The whole original story sounds fishy, who goes to the trouble of nicking a Brompton then abandons it?
 

MiK1138

Veteran
Location
Glasgow
I no longer know if we're just talking about folders, but supposing we've moved onto all bikes, then watching them gets harder when you have to store them in things like this, at the end of a carriage
View attachment 388100
In cases like this I try and sit within view of the nearest exit onto the platform, and check at each station that no-one is wheeling my bike away. I would have to react quickly if they were though.
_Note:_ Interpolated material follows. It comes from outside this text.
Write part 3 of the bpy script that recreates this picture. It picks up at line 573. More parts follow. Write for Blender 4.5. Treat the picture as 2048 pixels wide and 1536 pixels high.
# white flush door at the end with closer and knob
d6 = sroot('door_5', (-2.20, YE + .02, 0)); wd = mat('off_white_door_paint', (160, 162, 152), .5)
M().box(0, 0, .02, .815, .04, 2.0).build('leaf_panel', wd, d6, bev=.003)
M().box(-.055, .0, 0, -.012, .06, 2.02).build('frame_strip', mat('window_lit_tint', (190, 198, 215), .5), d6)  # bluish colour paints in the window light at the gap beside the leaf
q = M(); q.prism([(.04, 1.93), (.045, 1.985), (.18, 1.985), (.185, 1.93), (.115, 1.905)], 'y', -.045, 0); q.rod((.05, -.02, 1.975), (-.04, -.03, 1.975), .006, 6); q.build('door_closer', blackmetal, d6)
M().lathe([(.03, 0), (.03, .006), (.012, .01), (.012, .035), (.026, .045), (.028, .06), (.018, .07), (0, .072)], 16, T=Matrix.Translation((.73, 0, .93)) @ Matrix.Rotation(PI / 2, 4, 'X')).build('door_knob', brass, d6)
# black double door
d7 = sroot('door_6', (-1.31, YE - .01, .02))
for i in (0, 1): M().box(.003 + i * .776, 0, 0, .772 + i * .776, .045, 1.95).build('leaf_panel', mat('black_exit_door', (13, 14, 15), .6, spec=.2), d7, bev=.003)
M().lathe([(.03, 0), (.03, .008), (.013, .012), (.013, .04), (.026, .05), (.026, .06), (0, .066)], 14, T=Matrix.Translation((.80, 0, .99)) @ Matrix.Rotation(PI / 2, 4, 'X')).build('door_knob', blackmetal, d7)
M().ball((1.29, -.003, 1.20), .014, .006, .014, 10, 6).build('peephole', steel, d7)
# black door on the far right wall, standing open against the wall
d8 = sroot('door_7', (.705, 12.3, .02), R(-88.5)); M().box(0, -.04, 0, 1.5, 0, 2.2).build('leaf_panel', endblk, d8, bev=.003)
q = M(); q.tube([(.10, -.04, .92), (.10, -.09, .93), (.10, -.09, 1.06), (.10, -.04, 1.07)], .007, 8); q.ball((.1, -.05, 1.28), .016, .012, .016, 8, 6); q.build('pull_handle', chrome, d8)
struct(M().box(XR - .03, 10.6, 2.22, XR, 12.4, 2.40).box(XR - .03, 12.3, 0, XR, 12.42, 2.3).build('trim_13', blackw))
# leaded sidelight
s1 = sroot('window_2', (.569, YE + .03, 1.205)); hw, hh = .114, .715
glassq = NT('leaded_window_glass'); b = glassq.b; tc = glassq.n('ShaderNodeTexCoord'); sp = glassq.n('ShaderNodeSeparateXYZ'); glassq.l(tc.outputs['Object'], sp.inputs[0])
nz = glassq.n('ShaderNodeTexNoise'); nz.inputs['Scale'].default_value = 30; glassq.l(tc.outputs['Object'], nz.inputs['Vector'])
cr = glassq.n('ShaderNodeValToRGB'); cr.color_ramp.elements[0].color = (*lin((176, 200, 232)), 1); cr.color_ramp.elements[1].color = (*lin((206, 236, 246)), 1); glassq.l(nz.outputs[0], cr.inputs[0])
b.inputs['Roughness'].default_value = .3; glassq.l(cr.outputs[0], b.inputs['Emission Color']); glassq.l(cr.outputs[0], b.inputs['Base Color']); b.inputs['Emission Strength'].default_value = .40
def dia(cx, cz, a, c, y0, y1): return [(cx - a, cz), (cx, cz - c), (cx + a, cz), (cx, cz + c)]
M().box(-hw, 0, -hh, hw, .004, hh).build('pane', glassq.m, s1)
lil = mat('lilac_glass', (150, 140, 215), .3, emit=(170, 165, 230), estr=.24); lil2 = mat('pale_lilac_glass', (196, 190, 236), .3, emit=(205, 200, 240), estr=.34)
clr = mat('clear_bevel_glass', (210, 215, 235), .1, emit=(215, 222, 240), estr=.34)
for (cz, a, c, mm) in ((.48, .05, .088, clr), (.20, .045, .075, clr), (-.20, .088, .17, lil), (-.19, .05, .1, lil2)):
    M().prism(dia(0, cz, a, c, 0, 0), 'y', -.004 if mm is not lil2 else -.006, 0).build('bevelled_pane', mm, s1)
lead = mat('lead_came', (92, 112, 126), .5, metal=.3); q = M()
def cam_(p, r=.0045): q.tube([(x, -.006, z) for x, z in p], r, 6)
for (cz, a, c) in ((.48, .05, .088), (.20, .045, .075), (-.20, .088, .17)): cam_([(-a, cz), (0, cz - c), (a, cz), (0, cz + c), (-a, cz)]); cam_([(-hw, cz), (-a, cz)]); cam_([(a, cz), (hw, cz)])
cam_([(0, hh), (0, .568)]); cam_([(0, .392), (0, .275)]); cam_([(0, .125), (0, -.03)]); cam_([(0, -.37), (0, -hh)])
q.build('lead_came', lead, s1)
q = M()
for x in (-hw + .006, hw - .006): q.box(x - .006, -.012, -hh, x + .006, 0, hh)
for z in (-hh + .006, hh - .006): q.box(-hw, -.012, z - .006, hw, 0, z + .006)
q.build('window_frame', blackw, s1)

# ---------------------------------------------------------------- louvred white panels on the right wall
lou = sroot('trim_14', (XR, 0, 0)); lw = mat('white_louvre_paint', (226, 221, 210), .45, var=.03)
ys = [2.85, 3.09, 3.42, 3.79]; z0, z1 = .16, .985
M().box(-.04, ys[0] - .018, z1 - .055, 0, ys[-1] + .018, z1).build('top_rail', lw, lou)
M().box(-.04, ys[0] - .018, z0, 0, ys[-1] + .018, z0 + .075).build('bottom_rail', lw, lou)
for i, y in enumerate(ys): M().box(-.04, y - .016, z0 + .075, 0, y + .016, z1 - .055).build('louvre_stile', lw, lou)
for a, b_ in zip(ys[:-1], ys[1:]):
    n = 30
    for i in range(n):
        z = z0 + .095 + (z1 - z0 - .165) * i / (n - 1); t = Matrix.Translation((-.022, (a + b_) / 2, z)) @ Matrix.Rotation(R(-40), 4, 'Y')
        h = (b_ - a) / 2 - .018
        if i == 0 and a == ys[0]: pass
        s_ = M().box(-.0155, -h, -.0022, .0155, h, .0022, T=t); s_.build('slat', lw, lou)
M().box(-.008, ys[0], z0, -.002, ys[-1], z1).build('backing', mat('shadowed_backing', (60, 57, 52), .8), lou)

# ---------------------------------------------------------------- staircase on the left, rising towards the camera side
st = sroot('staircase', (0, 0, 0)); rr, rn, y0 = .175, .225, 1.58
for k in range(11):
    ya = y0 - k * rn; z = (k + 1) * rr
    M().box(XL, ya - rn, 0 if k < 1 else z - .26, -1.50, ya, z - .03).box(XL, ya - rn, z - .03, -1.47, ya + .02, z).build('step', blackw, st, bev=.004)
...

Not a perfect system, but I haven't had any losses so far.
D lock through the back wheel = stress free train journey
 
In my area you don't have the option of being very far from your Brompton. Certainly no chance of a rack for the bike and a seat for the rider.
The whole original story sounds fishy, who goes to the trouble of nicking a Brompton then abandons it?
An opportunist "amateur", who sees a bike he can take while the owner is distracted. He finds it's hot, being written up in the local press, and realises his friends will be suspicious if he rides it, and if he puts it on gumtree, a thousand junior detectives will be ringing the police to let them know.

I would have no idea how to dispose of such a bike, except abandoning it.